Tuesday, July 26, 2011

“O what a gospel!”

It is common to see a family name inscribed at the base of a pedestal monument. Inscribed at the base of the monument for Rev. Thomas Parker (b. 1827, d. 1863) is not Parker but M. E. Church—Methodist Episcopal Church.

DEC. 25, 1827.
JUNE 8, 1863.
35 Yrs. 5 Mos. 13 Ds.

while dying he exclaimed,
i am at the river, and am looking
both ways. bright, all bright!
o what a gospel!

Letters written to James Anderson by his mother and sister,1 members of the M. E. Church in Marion, Ohio, give an account of the Rev. Parker’s death.
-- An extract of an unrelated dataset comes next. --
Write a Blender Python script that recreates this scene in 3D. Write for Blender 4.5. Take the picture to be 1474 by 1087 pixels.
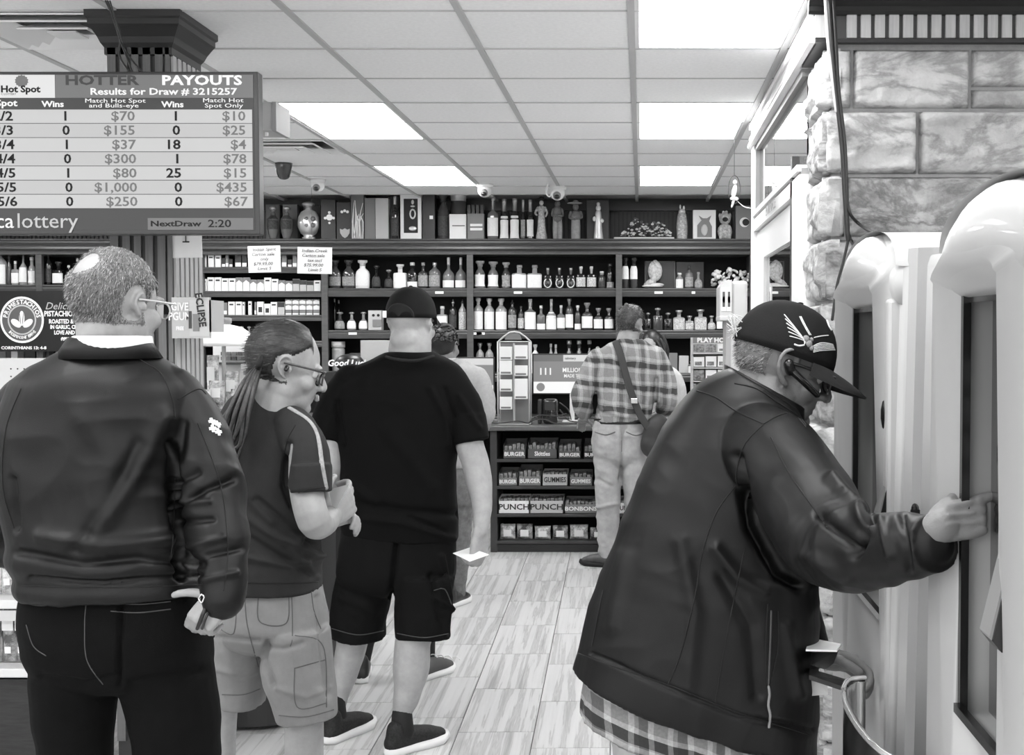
import bpy, bmesh, math, random
import numpy as np
from mathutils import Vector, Matrix, Euler
random.seed(7)
sc = bpy.context.scene
for o in list(bpy.data.objects): bpy.data.objects.remove(o)
COL = sc.collection
# ------------------------------------------------------------------ camera, world, lights, exposure
F = 1800.0; PX = 923.0; HZ = 478.0; CAMZ = 1.6
PITCH = math.atan(65.0 / F)
cam = bpy.data.cameras.new('camera'); cam_o = bpy.data.objects.new('camera', cam); COL.objects.link(cam_o)
cam.sensor_width = 36; cam.lens = F / 1474 * 36; cam.shift_x = -(PX - 737) / 1474.0
cam.clip_start = 0.05; cam.clip_end = 200
cam_o.location = (0, 0, CAMZ); cam_o.rotation_euler = (math.pi / 2 - PITCH, 0, 0)
sc.camera = cam_o
w = bpy.data.worlds.new('world'); sc.world = w; w.use_nodes = True
w.node_tree.nodes['Background'].inputs[0].default_value = (1, 1, 1, 1)
w.node_tree.nodes['Background'].inputs[1].default_value = 1.35      # white fill added through the open side behind the camera, as if shop-front daylight
sc.view_settings.view_transform = 'Standard'; sc.view_settings.look = 'None'
sc.view_settings.gamma = 1; sc.view_settings.use_curve_mapping = False
sc.view_settings.exposure = 0.8
PANEL_STRENGTH = 9.0
HC = 1.15; CEIL = CAMZ + HC                                           # ceiling height 2.75 m

# ------------------------------------------------------------------ helpers
def W(px, py, D):
    """world point at depth D (metres along +Y) seen at photo pixel (px, py)"""
    a = (px - PX) / F; b = -(py - 543.5) / F
    s, c = math.sin(PITCH), math.cos(PITCH)
    dy = b * s + c; dz = b * c - s
    return Vector((a * D / dy, D, CAMZ + dz * D / dy))
def XX(px, D): return (px - PX) * D / F
def ZZ(py, D): return W(PX, py, D).z
def to_px(co):
    s, c = math.sin(PITCH), math.cos(PITCH)
    x = co[:, 0]; y = co[:, 1]; z = co[:, 2] - CAMZ
    d = y * c - z * s; u = y * s + z * c
    return PX + F * x / d, 543.5 - F * u / d
MATS = {}
def mat(name, g=0.5, rough=0.5, spec=0.5, metal=0.0, var=0.0, vs=8.0, bump=0.0, bs=60.0, bdist=0.01, emit=0.0, trans=0.0, coat=0.0, sheen=0.0, stretch=None, ior=None, contrast=None):
    if name in MATS: return MATS[name]
    m = bpy.data.materials.new(name); m.use_nodes = True; MATS[name] = m
    nt = m.node_tree; N = nt.nodes; L = nt.links; b = N['Principled BSDF']
    b.inputs['Base Color'].default_value = (g, g, g, 1)
    b.inputs['Roughness'].default_value = rough
    b.inputs['Specular IOR Level'].default_value = spec
    b.inputs['Metallic'].default_value = metal
    b.inputs['Transmission Weight'].default_value = trans
    b.inputs['Coat Weight'].default_value = coat
    b.inputs['Sheen Weight'].default_value = sheen
    if ior: b.inputs['IOR'].default_value = ior
    if emit:
        b.inputs['Emission Color'].default_value = (1, 1, 1, 1); b.inputs['Emission Strength'].default_value = emit
    if var or bump:
        tc = N.new('ShaderNodeTexCoord'); src = tc.outputs['Object']
        if stretch:
            mp = N.new('ShaderNodeMapping'); mp.inputs['Scale'].default_value = stretch; L.new(src, mp.inputs[0]); src = mp.outputs[0]
    if var:
        n = N.new('ShaderNodeTexNoise'); n.inputs['Scale'].default_value = vs; n.inputs['Detail'].default_value = 6; n.inputs['Roughness'].default_value = 0.65
        L.new(src, n.inputs['Vector'])
        r = N.new('ShaderNodeValToRGB'); lo, hi = (contrast or (0.3, 0.7))
        r.color_ramp.elements[0].position = lo; r.color_ramp.elements[1].position = hi
        a, c = max(0, g * (1 - var)), min(1, g * (1 + var))
        r.color_ramp.elements[0].color = (a, a, a, 1); r.color_ramp.elements[1].color = (c, c, c, 1)
        L.new(n.outputs['Fac'], r.inputs[0]); L.new(r.outputs[0], b.inputs['Base Color'])
    if bump:
        n = N.new('ShaderNodeTexNoise'); n.inputs['Scale'].default_value = bs; n.inputs['Detail'].default_value = 5
        L.new(src, n.inputs['Vector'])
        bp = N.new('ShaderNodeBump'); bp.inputs['Strength'].default_value = bump; bp.inputs['Distance'].default_value = bdist
        L.new(n.outputs['Fac'], bp.inputs['Height']); L.new(bp.outputs[0], b.inputs['Normal'])
    return m
def props(o, label=None, cat=None, group=None, kind=None):
    if label: o['label'] = label
    if cat: o['category'] = cat
    if group: o['group'] = group
    if kind: o['kind'] = kind
    return o
def thing(name, label, cat, loc=(0, 0, 0), rotz=0.0, group=None):
    o = bpy.data.objects.new(name, None); COL.objects.link(o); o.empty_display_size = 0.05
    o.location = loc; o.rotation_euler = (0, 0, rotz)
    return props(o, label, cat, group)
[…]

Mrs. Thomas Anderson to her son James:

Well, dear Princie, Mr. Parker at three o’clock this morning, exchanged worlds. He could not be convinced that he was about to die until Saturday, for he had a strange delusion that he was going to be brought down to the very gates of death, and then by supernatural power raised to preach the gospel of Jesus for many years. But on Saturday, feeling that his end was near he gave up, and wished to be alone with his wife. On the Sabbath, the holy sacrament was administered. Just a short time before he breathed his last he said to his mother: “I am all right, I am safe, and it is almost over. I shall soon meet our friends who have gone before and tell them the good news.” Thus passed away a good man. He crossed the river of death in safety. The cold waves of Jordan had no terrors for him.

Miss Annie Anderson to her brother James:

Mother gave you the particulars of Mr. Parker’s death. His family feel their loss greatly, and have our sympathy. Mr. Parker was a good man and well prepared to die. He looks natural in death, and a sweet expression of contentment and peace is on his face. He will be buried tomorrow afternoon at 3 o’clock; and the funeral sermon at his particular request will be preached by the Rev. L. B. Gurley. On Sunday morning at 11 o’clock the corpse of —, who drank himself to death, was found in a stable in town. Thus two men died, and what a contrast! One the most beautiful of all deaths, and the other the most miserable.

Marion Cemetery, Marion, Ohio

1Anderson, James H. Life and Letters of Judge Thomas J. Anderson and Wife. Columbus: F. J. Heer, 1904.


  1. If only accounts of death were written like that now.

  2. These old letters are fascinating and just like old newspaper articles, they fill you in on all the morbid little details, such as the deceased's appearance etc.

  3. I came across them with a search of Google Books. There were other references to Mr. Parker--mostly saying what a good minister he was. One did mention that he had been in ill health. Makes it all so real when you read first-hand accounts.